**DESCRIPTION OF THE TASK**
Every line of the material below must be repeated exactly.

========================================================================

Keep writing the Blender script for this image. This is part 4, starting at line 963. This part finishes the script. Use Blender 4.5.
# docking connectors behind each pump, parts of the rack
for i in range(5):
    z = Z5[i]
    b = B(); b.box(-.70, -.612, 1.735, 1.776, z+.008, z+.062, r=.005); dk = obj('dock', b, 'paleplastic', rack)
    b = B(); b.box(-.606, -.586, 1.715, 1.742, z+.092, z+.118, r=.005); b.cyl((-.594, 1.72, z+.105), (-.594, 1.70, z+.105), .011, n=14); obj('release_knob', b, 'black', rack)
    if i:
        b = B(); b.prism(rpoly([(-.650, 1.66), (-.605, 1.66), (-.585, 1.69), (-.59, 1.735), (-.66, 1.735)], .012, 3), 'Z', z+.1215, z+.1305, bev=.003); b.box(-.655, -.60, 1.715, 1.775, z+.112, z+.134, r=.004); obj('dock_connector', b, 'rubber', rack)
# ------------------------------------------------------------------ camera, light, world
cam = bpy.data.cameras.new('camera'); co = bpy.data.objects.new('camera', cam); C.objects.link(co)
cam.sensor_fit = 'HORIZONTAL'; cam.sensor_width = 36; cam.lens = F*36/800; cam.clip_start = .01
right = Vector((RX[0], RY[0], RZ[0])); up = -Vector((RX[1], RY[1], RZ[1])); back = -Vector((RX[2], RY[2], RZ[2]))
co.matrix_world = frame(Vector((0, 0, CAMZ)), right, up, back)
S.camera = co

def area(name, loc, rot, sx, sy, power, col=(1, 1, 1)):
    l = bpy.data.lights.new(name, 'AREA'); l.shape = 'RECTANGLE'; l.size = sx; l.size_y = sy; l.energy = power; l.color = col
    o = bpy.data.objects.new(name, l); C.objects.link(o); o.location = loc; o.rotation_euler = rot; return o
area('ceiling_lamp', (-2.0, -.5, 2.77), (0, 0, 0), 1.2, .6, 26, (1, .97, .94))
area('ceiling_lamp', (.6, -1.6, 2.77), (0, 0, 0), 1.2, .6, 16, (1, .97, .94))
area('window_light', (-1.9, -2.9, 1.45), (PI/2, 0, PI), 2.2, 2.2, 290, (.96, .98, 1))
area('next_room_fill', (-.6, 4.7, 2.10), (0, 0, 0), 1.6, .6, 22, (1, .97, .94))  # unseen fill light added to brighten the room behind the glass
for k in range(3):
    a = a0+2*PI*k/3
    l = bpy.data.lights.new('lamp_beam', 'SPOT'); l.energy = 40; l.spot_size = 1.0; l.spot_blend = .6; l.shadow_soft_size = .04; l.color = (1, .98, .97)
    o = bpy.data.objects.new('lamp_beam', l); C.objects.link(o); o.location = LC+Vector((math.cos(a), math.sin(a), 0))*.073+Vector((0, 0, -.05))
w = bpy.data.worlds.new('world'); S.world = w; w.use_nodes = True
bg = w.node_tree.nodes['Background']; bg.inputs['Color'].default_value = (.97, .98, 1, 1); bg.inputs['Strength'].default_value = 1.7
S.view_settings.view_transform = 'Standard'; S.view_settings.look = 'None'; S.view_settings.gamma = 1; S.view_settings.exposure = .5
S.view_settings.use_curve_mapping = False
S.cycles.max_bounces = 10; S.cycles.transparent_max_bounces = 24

========================================================================

**RESULT OF THIS EXERCISE**
Keep writing the Blender script for this image. This is part 4, starting at line 963. This part finishes the script. Use Blender 4.5.
# docking connectors behind each pump, parts of the rack
for i in range(5):
    z = Z5[i]
    b = B(); b.box(-.70, -.612, 1.735, 1.776, z+.008, z+.062, r=.005); dk = obj('dock', b, 'paleplastic', rack)
    b = B(); b.box(-.606, -.586, 1.715, 1.742, z+.092, z+.118, r=.005); b.cyl((-.594, 1.72, z+.105), (-.594, 1.70, z+.105), .011, n=14); obj('release_knob', b, 'black', rack)
    if i:
        b = B(); b.prism(rpoly([(-.650, 1.66), (-.605, 1.66), (-.585, 1.69), (-.59, 1.735), (-.66, 1.735)], .012, 3), 'Z', z+.1215, z+.1305, bev=.003); b.box(-.655, -.60, 1.715, 1.775, z+.112, z+.134, r=.004); obj('dock_connector', b, 'rubber', rack)
# ------------------------------------------------------------------ camera, light, world
cam = bpy.data.cameras.new('camera'); co = bpy.data.objects.new('camera', cam); C.objects.link(co)
cam.sensor_fit = 'HORIZONTAL'; cam.sensor_width = 36; cam.lens = F*36/800; cam.clip_start = .01
right = Vector((RX[0], RY[0], RZ[0])); up = -Vector((RX[1], RY[1], RZ[1])); back = -Vector((RX[2], RY[2], RZ[2]))
co.matrix_world = frame(Vector((0, 0, CAMZ)), right, up, back)
S.camera = co

def area(name, loc, rot, sx, sy, power, col=(1, 1, 1)):
    l = bpy.data.lights.new(name, 'AREA'); l.shape = 'RECTANGLE'; l.size = sx; l.size_y = sy; l.energy = power; l.color = col
    o = bpy.data.objects.new(name, l); C.objects.link(o); o.location = loc; o.rotation_euler = rot; return o
area('ceiling_lamp', (-2.0, -.5, 2.77), (0, 0, 0), 1.2, .6, 26, (1, .97, .94))
area('ceiling_lamp', (.6, -1.6, 2.77), (0, 0, 0), 1.2, .6, 16, (1, .97, .94))
area('window_light', (-1.9, -2.9, 1.45), (PI/2, 0, PI), 2.2, 2.2, 290, (.96, .98, 1))
area('next_room_fill', (-.6, 4.7, 2.10), (0, 0, 0), 1.6, .6, 22, (1, .97, .94))  # unseen fill light added to brighten the room behind the glass
for k in range(3):
    a = a0+2*PI*k/3
    l = bpy.data.lights.new('lamp_beam', 'SPOT'); l.energy = 40; l.spot_size = 1.0; l.spot_blend = .6; l.shadow_soft_size = .04; l.color = (1, .98, .97)
    o = bpy.data.objects.new('lamp_beam', l); C.objects.link(o); o.location = LC+Vector((math.cos(a), math.sin(a), 0))*.073+Vector((0, 0, -.05))
w = bpy.data.worlds.new('world'); S.world = w; w.use_nodes = True
bg = w.node_tree.nodes['Background']; bg.inputs['Color'].default_value = (.97, .98, 1, 1); bg.inputs['Strength'].default_value = 1.7
S.view_settings.view_transform = 'Standard'; S.view_settings.look = 'None'; S.view_settings.gamma = 1; S.view_settings.exposure = .5
S.view_settings.use_curve_mapping = False
S.cycles.max_bounces = 10; S.cycles.transparent_max_bounces = 24